Przede wszystkim powiedzmy sobie wyraźnie, że zamawianie paneli SNP (lub pojedynczych mutacji) nie jest (jak na razie) zupelnie przydatne w tych przypadkach, gdy testujący jest zainteresowany wyłącznie odtworzeniem stosunkowo bliskiej przeszłości swojej linii (co w angielskim określa się terminem "genealogical time frame"). Do tego znacznie bardziej przydatne jest albo testowanie odpowiedniej liczby markerów STR, albo (od niedawna) zamawianie niektórych testów opartych na NGS (lub też łączne stosowanie obu rodzajów testów). To się może zmienić w przyszłości (jest to temat na długą dyskusję), ale tak przynajmniej wyglada sytuacja w tej chwili.
Testowanie mutacji SNP (pojedynczych lub w panelach) jest przydatne głównie wtedy, gdy jesteśmy zainteresowani czymś więcej niż stosunkowo bliską przeszłością, np. gdy interesuje nas, co nasi przodkowie robili (i gdzie "dokładnie" byli) 1000, 2000, 3000, 4000, lub nawet 100000 lat temu, z jakiej "starożytnej" grupy etnicznej się wywodzą, skąd i kiedy przywędrowali do Polski i co robili po drodze. Tak więc wykrywając fakt przynależności np. do kladu (gałęzi) R1a-M458 możemy byc niemal pewni, że przedstawiciele tego "męskiego rodu" żyli wśród wczesnych Słowian, a ich dalsi przodkowie (z czysto męskiej linii) pędzili po Europie Środkowo-Wschodniej niewielkie stada bydła razem z innymi przedstawicielami jednej z grup kultury ceramiki sznurowej. Z kolei wykrywając przynależość do gałęzi R1a-Z284 możemy bezpiecznie umieścić swoich przodków (z czysto męskiej linii) wśród skandynawskich Wikingów, a np. przynależność do innego kladu R1a-Y2619 będzie świadczyć o tym, że nasi "igrekowi" pradziadowie wywodzą się z dużego rodu aszkenzyjskich Lewitów, którzy przybyli do Europy z Bliskiego Wschodu. Co ciekawe, wszystkie te trzy linie R1a (a także wiele innych, o których tu nie wspominam, wywodzą się od wspoólnego przodka, żyjącego około 5000-5500 lat temu gdzieś w Europie Wschodniej, a on z kolei pochodził od przodków mieszkających w czasie epoki lodowcowej gdzieś w Azji Środkowej lub w południowej Syberii, dokąd ich pradziadowie przed wiekami przybyli (przez Bliski Wschód?) z Afryki.

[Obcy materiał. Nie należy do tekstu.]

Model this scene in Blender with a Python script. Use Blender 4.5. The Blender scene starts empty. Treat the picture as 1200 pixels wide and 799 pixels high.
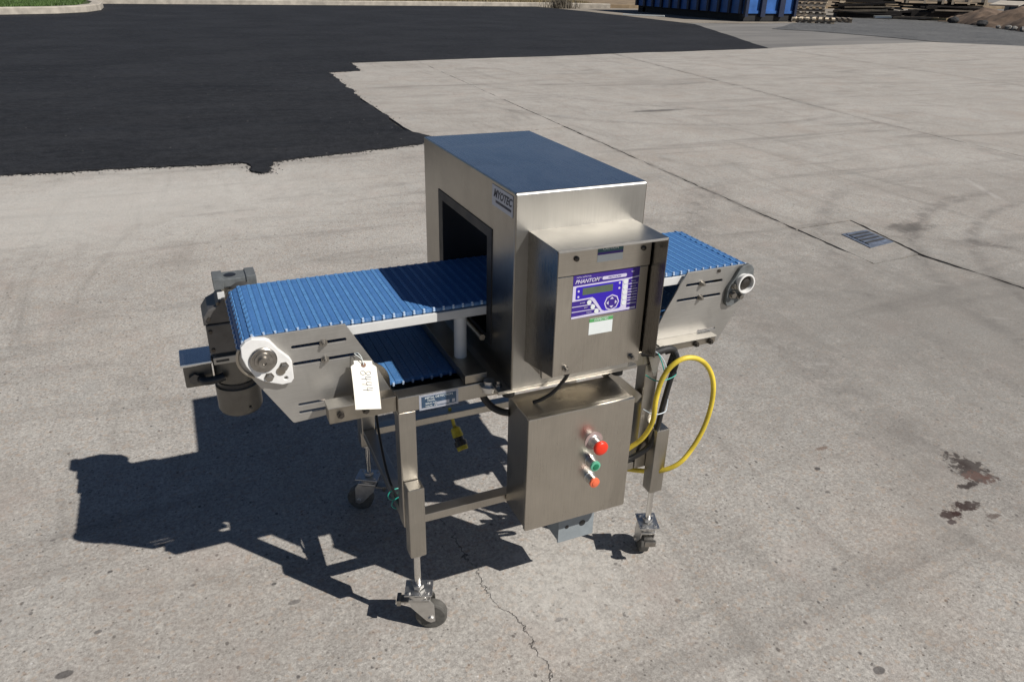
import bpy, bmesh, math, random
from mathutils import Vector, Matrix, Euler
random.seed(7)
R = math.radians
scene = bpy.context.scene
COL = scene.collection

# ------------------------------------------------------------------ camera
cam_d = bpy.data.cameras.new('camera')
cam = bpy.data.objects.new('camera', cam_d)
COL.objects.link(cam)
cam_d.sensor_width = 36.0
cam_d.lens = 875.68 * 36.0 / 1200.0
cam_d.clip_start = 0.05
cam_d.clip_end = 3000
rt = Vector((0.91592639, -0.40070422, 0.02269336))
up = Vector((0.15750059, 0.41086983, 0.89798639))
fw = Vector((0.36915095, 0.81891521, -0.43943767))
m = Matrix((rt, up, -fw)).transposed().to_4x4()
m.translation = Vector((-0.658899, -1.463207, 1.655625))
cam.matrix_world = m
scene.camera = cam
scene.render.resolution_x = 1024
scene.render.resolution_y = 681

# ------------------------------------------------------------------ light
SUN = Vector((0.63, -0.76, 1.0)).normalized()
elev = math.asin(SUN.z)
world = bpy.data.worlds.new("World")
scene.world = world
world.use_nodes = True
wn = world.node_tree
bg = wn.nodes['Background']
sky = wn.nodes.new('ShaderNodeTexSky')
sky.sky_type = 'NISHITA'
sky.sun_disc = False
sky.sun_elevation = elev
sky.sun_rotation = math.atan2(SUN.x, SUN.y)
sky.air_density = 0.6
sky.dust_density = 0.3
sky.ozone_density = 1.5
wn.links.new(sky.outputs[0], bg.inputs[0])
bg.inputs[1].default_value = 0.05
sun_d = bpy.data.lights.new('sun', 'SUN')
sun_d.energy = 5.0
sun_d.angle = R(0.5)
sun_d.color = (1.0, 0.96, 0.91)
sun = bpy.data.objects.new('sun', sun_d)
COL.objects.link(sun)
sun.rotation_euler = SUN.to_track_quat('Z', 'Y').to_euler()
sun.location = (3, -4, 6)
scene.view_settings.view_transform = 'Standard'
scene.view_settings.look = 'None'
scene.view_settings.exposure = 0.0
scene.view_settings.gamma = 1.0

# ------------------------------------------------------------------ material tools
class NT:
    def __init__(s, name):
        s.m = bpy.data.materials.new(name); s.m.use_nodes = True
        s.t = s.m.node_tree; s.n = s.t.nodes; s.b = s.n['Principled BSDF']
        s.tc = s.n.new('ShaderNodeTexCoord')
    def link(s, a, b): s.t.links.new(a, b)
    def noise(s, scale, detail=3, rough=.55, vec=None, stretch=None, dist=0):
        n = s.n.new('ShaderNodeTexNoise'); n.inputs['Scale'].default_value = scale
        n.inputs['Detail'].default_value = detail; n.inputs['Roughness'].default_value = rough
        n.inputs['Distortion'].default_value = dist
        v = vec or s.tc.outputs['Object']
        if stretch:
            mp = s.n.new('ShaderNodeMapping'); mp.inputs['Scale'].default_value = stretch
            s.link(v, mp.inputs[0]); v = mp.outputs[0]
        s.link(v, n.inputs['Vector']); return n.outputs['Fac']
    def voro(s, scale, stretch=None, feature='F1'):
        n = s.n.new('ShaderNodeTexVoronoi'); n.inputs['Scale'].default_value = scale; n.feature = feature
        v = s.tc.outputs['Object']
        if stretch:
            mp = s.n.new('ShaderNodeMapping'); mp.inputs['Scale'].default_value = stretch
            s.link(v, mp.inputs[0]); v = mp.outputs[0]
        s.link(v, n.inputs['Vector']); return n
    def ramp(s, fac, stops):
        r = s.n.new('ShaderNodeValToRGB'); e = r.color_ramp.elements
        while len(e) < len(stops): e.new(.5)
        for k, (p_, c) in enumerate(stops):
            e[k].position = p_
            if not hasattr(c, '__len__'): c = (c, c, c)
            e[k].color = (*c[:3], 1)
        s.link(fac, r.inputs[0]); return r.outputs[0]
    def mix(s, fac, a, b, mode='MIX'):
        n = s.n.new('ShaderNodeMix'); n.data_type = 'RGBA'; n.blend_type = mode
        for sock, val in ((n.inputs[0], fac), (n.inputs[6], a), (n.inputs[7], b)):
            if isinstance(val, bpy.types.NodeSocket): s.link(val, sock)
            elif hasattr(val, '__len__'): sock.default_value = (*val[:3], 1)
            elif sock == n.inputs[0]: sock.default_value = val
            else: sock.default_value = (val, val, val, 1)
        return n.outputs[2]
    def math(s, op, a, b=None, c=None):
        n = s.n.new('ShaderNodeMath'); n.operation = op
        for i, val in enumerate((a, b, c)):
            if val is None: continue
            if isinstance(val, bpy.types.NodeSocket): s.link(val, n.inputs[i])
            else: n.inputs[i].default_value = val
        return n.outputs[0]
    def bump(s, h, strength=.3, dist=.002, prev=None):
        n = s.n.new('ShaderNodeBump'); n.inputs['Strength'].default_value = strength
        n.inputs['Distance'].default_value = dist; s.link(h, n.inputs['Height'])
        if prev is not None: s.link(prev, n.inputs['Normal'])
        s.link(n.outputs[0], s.b.inputs['Normal']); return n.outputs[0]
    def set(s, **k):
        for a, v in k.items():
            a = {'color': 'Base Color', 'metal': 'Metallic', 'rough': 'Roughness', 'spec': 'Specular IOR Level'}.get(a, a)
            if isinstance(v, bpy.types.NodeSocket): s.link(v, s.b.inputs[a])
            elif hasattr(v, '__len__'): s.b.inputs[a].default_value = (*v[:3], 1)
            else: s.b.inputs[a].default_value = v
        return s

def simple(name, color, rough=.5, metal=0., var=.12, nscale=30, bump=.0):
    t = NT(name)
    n = t.noise(nscale, 4)
    dark = tuple(c * (1 - var) for c in color); lite = tuple(min(1, c * (1 + var)) for c in color)
    t.set(color=t.ramp(n, [(.3, dark), (.7, lite)]), metal=metal,
          rough=t.ramp(n, [(.25, max(0, rough - .06)), (.75, min(1, rough + .08))]))
    if bump: t.bump(n, bump, .002)
    return t.m

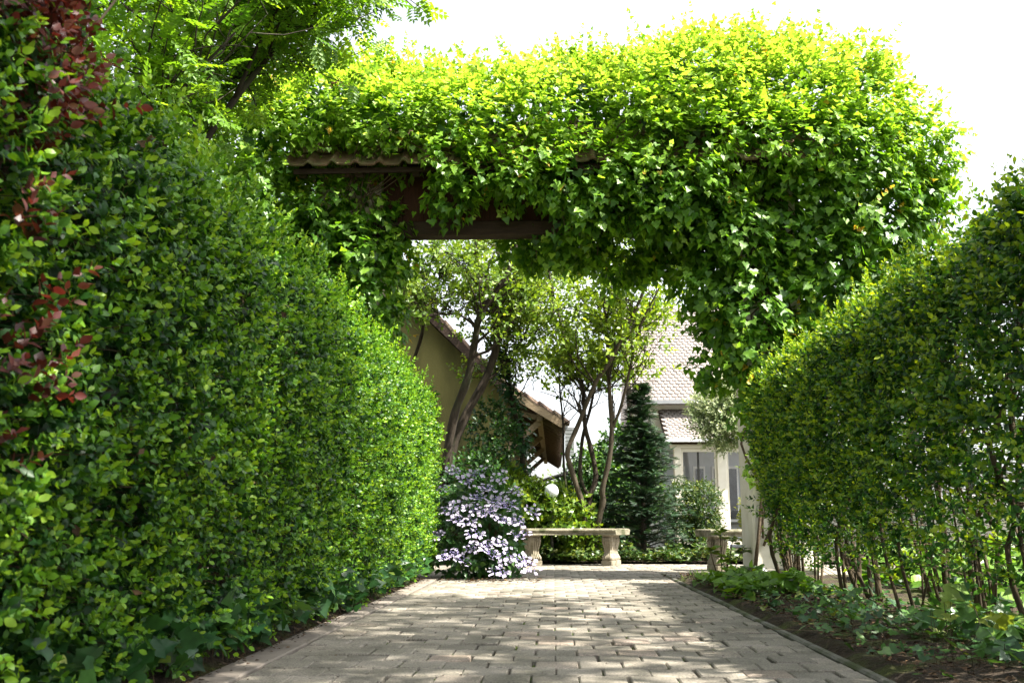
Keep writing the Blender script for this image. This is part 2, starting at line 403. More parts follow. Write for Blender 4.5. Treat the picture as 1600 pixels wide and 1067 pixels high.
M['dead'] = leaf_mat('fallen_leaf', [(0,(.022,.014,.008)),(.6,(.055,.033,.017)),(1,(.15,.09,.045))], rough=.8, trans=.1, tint=(1,1,1), spec=.2)
M['rowan_berry'] = rough_mat('rowan_berry', (.42,.12,.03), (.5,.2,.05), 40, .4, .1)
M['bark'] = rough_mat('hedge_bark', (.026,.019,.010), (.085,.062,.032), 30, .9, .5, 90, stretch=(1,1,.25))
M['bark_tree'] = rough_mat('tree_bark', (.016,.012,.008), (.050,.038,.025), 22, .9, .6, 70, c3=(.032,.036,.015), c3scale=5, c3cut=(.55,.7), stretch=(1,1,.3))
M['bark_pale'] = rough_mat('pale_stem_bark', (.035,.027,.017), (.10,.08,.052), 22, .85, .5, 70, c3=(.05,.04,.025), c3scale=6, c3cut=(.52,.62), stretch=(1,1,.3))
M['vine'] = rough_mat('vine_bark', (.06,.042,.026), (.15,.11,.07), 30, .9, .5, 90)
M['soil'] = rough_mat('soil', (.016,.011,.007), (.055,.038,.022), 22, .95, 1.0, 45, c3=(.045,.055,.010), c3scale=3.5, c3cut=(.48,.62), dist=.03)
M['joint'] = rough_mat('joint_moss', (.016,.014,.009), (.040,.036,.022), 30, .95, .8, 90, c3=(.035,.060,.010), c3scale=5, c3cut=(.47,.56), dist=.01)
M['moss'] = rough_mat('moss', (.028,.055,.008), (.075,.11,.013), 60, .95, .6, 200)
M['paver'] = paver_mat()
M['slab'] = rough_mat('edging_concrete', (.15,.13,.11), (.225,.197,.165), 7, .85, .5, 140, c3=(.11,.095,.065), c3scale=6, c3cut=(.55,.75), dist=.005)
M['kerb'] = rough_mat('kerb_concrete', (.085,.082,.062), (.17,.165,.14), 12, .85, .5, 140, c3=(.045,.055,.02), c3scale=5, c3cut=(.42,.6), dist=.005)
M['stone'] = rough_mat('cast_stone', (.17,.148,.10), (.30,.265,.20), 16, .85, .7, 70, c3=(.095,.085,.05), c3scale=7, c3cut=(.55,.7), dist=.008)
M['seat_stone'] = rough_mat('weathered_seat_stone', (.13,.12,.08), (.25,.23,.165), 22, .9, .9, 60, c3=(.06,.065,.03), c3scale=9, c3cut=(.5,.64), dist=.01)
M['cream_render'] = rough_mat('cream_render', (.62,.57,.46), (.74,.70,.60), 5, .9, .35, 120, c3=(.45,.38,.27), c3scale=2.2, c3cut=(.58,.75), dist=.006)
M['stone_pier'] = rough_mat('pier_render', (.40,.34,.25), (.56,.50,.39), 7, .9, .5, 90, c3=(.2,.16,.1), c3scale=4, c3cut=(.5,.68), dist=.01)
M['white_wall'] = rough_mat('white_render', (.72,.71,.67), (.82,.81,.78), 4, .9, .25, 100, c3=(.6,.58,.52), c3scale=1.6, c3cut=(.6,.8), dist=.006)
M['barn_wall'] = rough_mat('ochre_render', (.125,.112,.034), (.17,.152,.052), 3, .95, .5, 60, c3=(.062,.06,.02), c3scale=1.3, c3cut=(.5,.7), dist=.01, stretch=(1,1,.35))  # whole tone darkened to stand in for tree shade on the gable
M['wood'] = rough_mat('weathered_timber', (.15,.105,.06), (.28,.215,.135), 9, .85, .4, 50, stretch=(1,1,6))
M['dark_wood'] = rough_mat('dark_timber', (.022,.013,.008), (.050,.030,.018), 14, .8, .5, 60, stretch=(.5,4,4))
M['red_wood'] = rough_mat('red_brown_boards', (.042,.016,.009), (.085,.032,.018), 12, .8, .5, 60, stretch=(5,5,.6))
M['soffit'] = rough_mat('soffit_board', (.075,.050,.032), (.15,.10,.064), 9, .85, .4, 50, stretch=(5,.5,5))
M['clay'] = rough_mat('clay_tile', (.10,.058,.036), (.19,.115,.072), 10, .85, .6, 60, c3=(.095,.095,.04), c3scale=6, c3cut=(.45,.66), dist=.01)
M['barn_clay'] = rough_mat('barn_tile', (.085,.055,.04), (.16,.105,.075), 6, .85, .5, 50, c3=(.07,.06,.035), c3scale=3, c3cut=(.5,.68), dist=.01)
M['house_tile'] = rough_mat('house_tile', (.205,.178,.162), (.27,.238,.218), 3, .85, .4, 40, c3=(.18,.16,.145), c3scale=9, c3cut=(.5,.7), dist=.01)
M['metal'] = rough_mat('grey_zinc', (.24,.25,.26), (.34,.35,.36), 6, .45, .1, 40)
M['dark_metal'] = rough_mat('dark_metal', (.03,.03,.03), (.06,.058,.05), 12, .5, .2, 60)
M['frame'] = rough_mat('cream_frame_paint', (.66,.62,.50), (.74,.70,.59), 4, .55, .1, 60)
M['white_frame'] = rough_mat('white_frame_paint', (.74,.75,.76), (.82,.82,.82), 4, .5, .1, 60)
M['dark_room'] = rough_mat('dark_room_pane', (.03,.035,.045), (.07,.08,.095), 4, .8, .1, 40)  # opaque dark tone painted for the unlit room behind the panes
M['room_grey'] = rough_mat('blue_grey_wall', (.42,.45,.50), (.52,.55,.60), 3, .85, .1, 40)
M['glass'] = glass_mat()
M['petal'] = rough_mat('hydrangea_petal', (.31,.28,.42), (.47,.42,.50), 25, .6, .1, 80)
M['bud'] = rough_mat('hydrangea_bud', (.20,.17,.38), (.32,.28,.50), 60, .6, .1, 80)
M['pebble'] = rough_mat('grey_pebble', (.20,.20,.20), (.32,.32,.31), 12, .8, .3, 60)
M['grass'] = leaf_mat('grass_blade', [(0,(.05,.12,.015)),(1,(.14,.24,.03))], rough=.5, trans=.35)
def globe_mat():
    m, N, Lk, P = new_mat('opal_globe'); P.inputs['Base Color'].default_value = (.66,.69,.70,1); P.inputs['Roughness'].default_value = .25
    P.inputs['Subsurface Weight'].default_value = .2; P.inputs['Subsurface Radius'].default_value = (.05,.05,.05)
    return m
M['globe'] = globe_mat()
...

Ponoszenie znacznie wyższych kosztów testowania mutacji SNP (w przypadku zamawiania Big Y lub innego testu opartego na NGS) wiąże sie na ogół z tymi sytuacjami, gdy nie wsytarcza nam już tylko informacja, że nasz "igrekowy" przodek był "Prasłowianinem", "Wikingiem" lub "Lewitą", ale chcemy dowiedzieć się nieco więcej o historii własnego rodu w okresie ostatnich 1000-2000 lat. Szczegółowe określenie losów każdej takiej męskiej linii wymaga gruntownego przebadania jak największej liczby pokrewnych linii, z którymi dzielimy wspólnych przodków żyjących w różnych momentach naszej wspólnej historii. Odtworzenie szczegółowej struktury takiego np. tysiącletniego (lub nieco starszego) drzewa filogenetycznego, wymaga współpracy z innymi testującymi sie osobami (często pochodzącymi z różnych krajów), ale daje dużą szansę "prześledzenia" wędrówki naszych "igrekowych" przodków aż do czasów współczesnych.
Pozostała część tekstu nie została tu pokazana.